ND   JMC : History of Medieval Philosophy / by Maurice De Wulf

20. His Conception of Philosophy. Philosophical Propedeutic. -- Philosophy is science par excellence (epistêmê). We reach its heights only by a series of initiations, which are so many successive steps or stages in knowledge

(1) The masses seek knowledge in the domain of sense, and virtue in conduct guided by those concrete sense-representations.

(2) But reflection soon convinces one that opinion, based on mere sense-perception, cannot lead to truth. To be guided by sensation, according to the Theaetetus, is to say with Protagoras that man is the measure of truth and falsehood, and, therefore, also of right and wrong: starting with such premisses, the Sophist is logical in his conclusions.

(3) To arrive at true science or philosophy, we must cast overboard the false principle which inspires common life and action, and seek for reality beyond the sense-world and outside it, that is, in the Idea.
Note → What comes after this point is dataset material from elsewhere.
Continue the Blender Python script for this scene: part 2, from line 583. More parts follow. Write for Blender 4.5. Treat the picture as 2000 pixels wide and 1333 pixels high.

For opinion is only the shadow of science, just as the sense-world is but a shadow of the Ideal world (Republic, vii.). An irresistible impulse of our nature (erôs) urges us to rise above and beyond perishable things to the only true reality. It is the dialectic method (dialektikê methodos) that leads us to the contemplation of the Idea, by the process of forming and decomposing universal representations. Plato has traced and mapped out the lines of an education corresponding to this ladder of knowledge. Education commences by putting young people into contact with the sense-world by teaching them the arts, especially music and gymnastics. With the study of the natural sciences and of mathematics, they next learn how to detach themselves from the sense-world in order to arrive at the contemplation of the only true reality, the Idea. Philosophy is the final stage of education. Socrates, in the Euthydemus, calls it the royal art.

True morality is based upon the knowledge of the Idea. The "Good" is simply the Idea regarded as the term of the irresistible tendency of our being. Virtue is the love of that confused vision of the Absolute which in a former state we were contemplating face to face, and the insatiable desire to exchange this mortal life for immortality. Thus, philosophy, with Plato as with Socrates, embraces life in its entirety; it closely unites speculation and action without at the same time confounding them.